In brief
- The Central Bank of Egypt retained the deposit rate at 19.25% in its November 2023 MPC meeting. The rate decision was in line with consensus amidst a slight uptick in September 2023 inflation print.
- Favourable base effects notwithstanding, recent price adjustments on fuel products and increased excise tax on tobacco implies sticky inflation in the near-term. The emergence of parallel FX rate and negative spillover effects from a prolonged Israeli-Gaza escalation tees up external sector risk, and inflation outlook.
- With the December 2023 polls on the horizon, the delayed combined first and second IMF reviews under the current USD 3.0bn programme are likely to be finalized in early 1Q2024, to enable the Fund and the authorities map out applicable quantitative performance criteria and indicative targets for the current FY24.
- The volatility in the USD-denominated Eurobond markets has seen Egypt raise USD 1.0bn-equivalent in non-USD denominated bonds. Egypt raised CNY 3.5bn (USD 500.0mn) in its debut 3.5% 2025 panda bond in October 2023 and followed up last week with JPY 75bn (USD 500.0mn) 1.5% 2027 samurai bond via private placement.

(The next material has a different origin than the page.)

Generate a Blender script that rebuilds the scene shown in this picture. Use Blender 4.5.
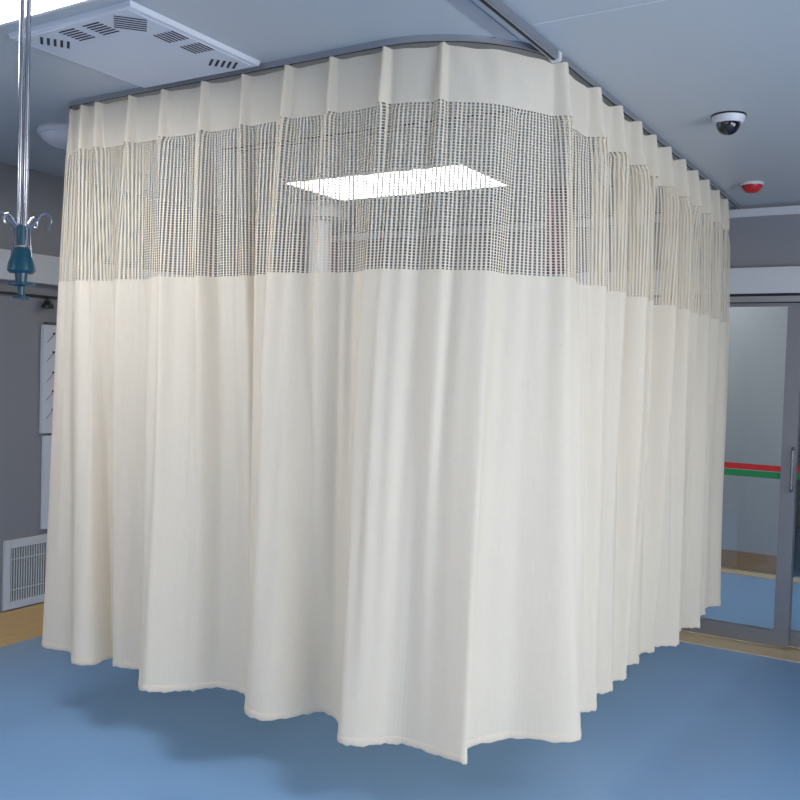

- Considering the emerging risks across its eastern border, the USD 3.0bn IMF financing seems inadequate to cover financing needs in the medium term. Given Egypt’s programme financing size equivalent to 115.4% of its quota, there is a likelihood of upscaling against the backdrop of IMF’s recent proposed across-the-board 50.0% increase in quota limit from next month.
- Since early October 2023, all the three major credit rating agencies downgraded Egypt’s long-term ratings, with Moody’s Caa1 a notch lower on comparable basis. Nevertheless, Moody’s stable outlook reflects continued external financial support more so from the Gulf Cooperation Council (GCC) countries.